Mis mejores recuerdos de la noche no provienen de esa etapa desenfrenada. Están en otra parte, en un tiempo más antiguo. De niño, en campamentos escolares o en las noches en la Cantuta, la oscuridad se vestía de aventura. Jugábamos a buscar fantasmas, a encender linternas que dibujaban figuras extrañas en los árboles, o nos reuníamos alrededor de una fogata donde algún padre de familia narraba historias de terror. Ese sentimiento de misticismo, de expectativa genuina ante lo desconocido, es casi imposible de reproducir en la adultez. Se extraña bastante. Era un miedo sincero, cien por ciento puro: la convicción de que algo sobrenatural podía aparecer en cualquier momento y obligarnos a salir corriendo.

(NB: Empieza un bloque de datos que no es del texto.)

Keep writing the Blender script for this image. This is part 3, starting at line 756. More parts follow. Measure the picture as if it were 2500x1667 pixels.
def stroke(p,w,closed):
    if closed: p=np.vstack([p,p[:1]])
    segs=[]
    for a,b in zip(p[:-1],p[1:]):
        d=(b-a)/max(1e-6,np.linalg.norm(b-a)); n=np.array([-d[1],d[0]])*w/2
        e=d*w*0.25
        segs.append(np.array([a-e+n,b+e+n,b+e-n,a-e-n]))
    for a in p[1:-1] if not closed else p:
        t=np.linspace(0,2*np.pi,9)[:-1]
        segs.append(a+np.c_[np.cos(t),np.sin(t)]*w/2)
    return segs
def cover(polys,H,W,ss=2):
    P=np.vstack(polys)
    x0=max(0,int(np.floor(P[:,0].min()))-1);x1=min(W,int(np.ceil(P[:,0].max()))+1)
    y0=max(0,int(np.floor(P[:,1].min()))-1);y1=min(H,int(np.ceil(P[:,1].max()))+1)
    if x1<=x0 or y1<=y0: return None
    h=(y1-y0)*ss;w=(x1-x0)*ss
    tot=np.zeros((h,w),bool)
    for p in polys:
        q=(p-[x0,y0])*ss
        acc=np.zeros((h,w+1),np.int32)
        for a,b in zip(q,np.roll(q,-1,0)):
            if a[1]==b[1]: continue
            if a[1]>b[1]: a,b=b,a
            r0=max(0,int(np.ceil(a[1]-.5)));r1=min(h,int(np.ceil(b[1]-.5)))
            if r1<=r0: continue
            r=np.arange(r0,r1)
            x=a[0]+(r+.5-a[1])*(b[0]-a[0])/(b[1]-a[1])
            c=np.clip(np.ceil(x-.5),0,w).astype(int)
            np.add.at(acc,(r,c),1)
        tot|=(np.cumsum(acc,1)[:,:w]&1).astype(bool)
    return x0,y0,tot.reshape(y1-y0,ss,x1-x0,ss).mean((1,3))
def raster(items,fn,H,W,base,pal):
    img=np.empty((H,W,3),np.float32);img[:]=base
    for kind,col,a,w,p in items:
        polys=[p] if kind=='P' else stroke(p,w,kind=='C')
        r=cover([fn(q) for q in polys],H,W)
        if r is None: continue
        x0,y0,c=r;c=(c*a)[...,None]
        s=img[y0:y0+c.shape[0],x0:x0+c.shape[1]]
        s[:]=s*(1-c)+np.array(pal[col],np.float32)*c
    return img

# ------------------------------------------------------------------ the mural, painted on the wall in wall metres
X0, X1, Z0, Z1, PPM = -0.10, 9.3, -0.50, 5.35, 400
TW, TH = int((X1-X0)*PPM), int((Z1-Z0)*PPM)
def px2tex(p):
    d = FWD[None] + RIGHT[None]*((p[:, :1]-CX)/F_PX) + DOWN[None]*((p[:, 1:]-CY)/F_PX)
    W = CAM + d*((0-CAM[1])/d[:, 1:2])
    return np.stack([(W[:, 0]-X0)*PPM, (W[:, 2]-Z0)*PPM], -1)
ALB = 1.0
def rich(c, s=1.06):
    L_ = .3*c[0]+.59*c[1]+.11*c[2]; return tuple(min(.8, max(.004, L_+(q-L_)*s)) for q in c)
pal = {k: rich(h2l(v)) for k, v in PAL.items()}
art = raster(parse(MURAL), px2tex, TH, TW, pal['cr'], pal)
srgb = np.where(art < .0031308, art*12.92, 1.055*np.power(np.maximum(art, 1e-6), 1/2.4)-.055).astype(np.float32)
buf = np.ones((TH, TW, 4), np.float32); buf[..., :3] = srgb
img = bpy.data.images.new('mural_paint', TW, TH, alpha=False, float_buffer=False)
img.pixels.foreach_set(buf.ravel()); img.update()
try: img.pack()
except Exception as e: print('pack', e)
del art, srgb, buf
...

Recuerdo la sensación de hacerme el valiente y regresar solo al bungaló o a la carpa. Doscientos, trescientos, quinientos metros a oscuras podían convertirse en una eternidad. Caminaba intentando controlar el impulso de correr, mientras mi respiración se aceleraba con cada paso. En uno de esos paseos escolares me ofrecí para acompañar a una amiga; el trayecto de ida fue fácil, lleno de bromas y risas nerviosas, pero el regreso en solitario fue espantoso. Hasta hoy me acuerdo con nitidez del miedo que sentí. Imaginaba que uno de los fantasmas de los que tanto habíamos hablado iba a aparecer de repente y que mi corazón se detendría al instante. Visualizaba mi cuerpo petrificado en medio del bosque, encontrado por los demás al día siguiente. Fue tanto el miedo que todavía recuerdo los pensamientos exactos que me atravesaron: trataba de aparentar coraje, pero en el fondo probablemente era el más miedoso de todos.

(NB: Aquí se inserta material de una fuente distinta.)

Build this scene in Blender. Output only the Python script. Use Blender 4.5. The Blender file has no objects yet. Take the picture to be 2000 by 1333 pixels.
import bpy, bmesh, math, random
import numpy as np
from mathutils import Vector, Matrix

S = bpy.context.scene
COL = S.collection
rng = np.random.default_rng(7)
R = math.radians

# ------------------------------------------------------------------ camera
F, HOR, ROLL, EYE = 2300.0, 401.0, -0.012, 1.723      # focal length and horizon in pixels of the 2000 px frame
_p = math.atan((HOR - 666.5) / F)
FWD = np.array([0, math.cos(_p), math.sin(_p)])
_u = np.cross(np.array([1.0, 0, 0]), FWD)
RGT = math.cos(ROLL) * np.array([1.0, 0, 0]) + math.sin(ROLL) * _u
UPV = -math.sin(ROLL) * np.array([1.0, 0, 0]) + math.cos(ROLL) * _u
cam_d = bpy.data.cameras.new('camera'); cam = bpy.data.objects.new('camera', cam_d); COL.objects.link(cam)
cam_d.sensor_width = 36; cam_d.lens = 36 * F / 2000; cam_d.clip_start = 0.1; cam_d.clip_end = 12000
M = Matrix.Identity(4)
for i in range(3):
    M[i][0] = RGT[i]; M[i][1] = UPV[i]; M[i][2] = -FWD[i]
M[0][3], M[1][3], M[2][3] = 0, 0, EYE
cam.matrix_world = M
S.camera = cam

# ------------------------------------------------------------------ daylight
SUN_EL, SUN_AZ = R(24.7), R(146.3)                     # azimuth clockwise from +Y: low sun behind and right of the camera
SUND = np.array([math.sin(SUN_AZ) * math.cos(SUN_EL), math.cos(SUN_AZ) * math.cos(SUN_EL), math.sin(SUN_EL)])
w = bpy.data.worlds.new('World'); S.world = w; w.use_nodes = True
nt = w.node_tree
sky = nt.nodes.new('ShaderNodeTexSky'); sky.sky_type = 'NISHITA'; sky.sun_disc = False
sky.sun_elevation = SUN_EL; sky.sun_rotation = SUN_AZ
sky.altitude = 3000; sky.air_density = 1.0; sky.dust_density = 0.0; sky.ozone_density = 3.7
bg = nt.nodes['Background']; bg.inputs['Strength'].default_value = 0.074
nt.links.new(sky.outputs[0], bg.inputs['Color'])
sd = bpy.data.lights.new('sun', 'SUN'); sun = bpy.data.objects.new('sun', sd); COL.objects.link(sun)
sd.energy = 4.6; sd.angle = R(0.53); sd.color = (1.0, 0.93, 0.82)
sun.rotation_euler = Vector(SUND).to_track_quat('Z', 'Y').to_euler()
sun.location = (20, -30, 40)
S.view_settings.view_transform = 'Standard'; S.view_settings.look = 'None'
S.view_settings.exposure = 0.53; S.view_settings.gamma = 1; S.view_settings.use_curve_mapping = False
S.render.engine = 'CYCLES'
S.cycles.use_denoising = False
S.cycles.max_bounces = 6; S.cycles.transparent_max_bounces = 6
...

La noche tiene ese poder: despoja a las personas de sus máscaras. Lo que somos, lo que sentimos en lo profundo, se revela bajo la oscuridad. Quizá por eso me atrae tanto, quizá por eso nunca he dejado de buscarla, de recorrer sus calles y de medir mi propio miedo, mi propia curiosidad, frente a lo desconocido. La noche, con todos sus riesgos y con todas sus promesas, sigue siendo el escenario donde mejor se refleja nuestra humanidad.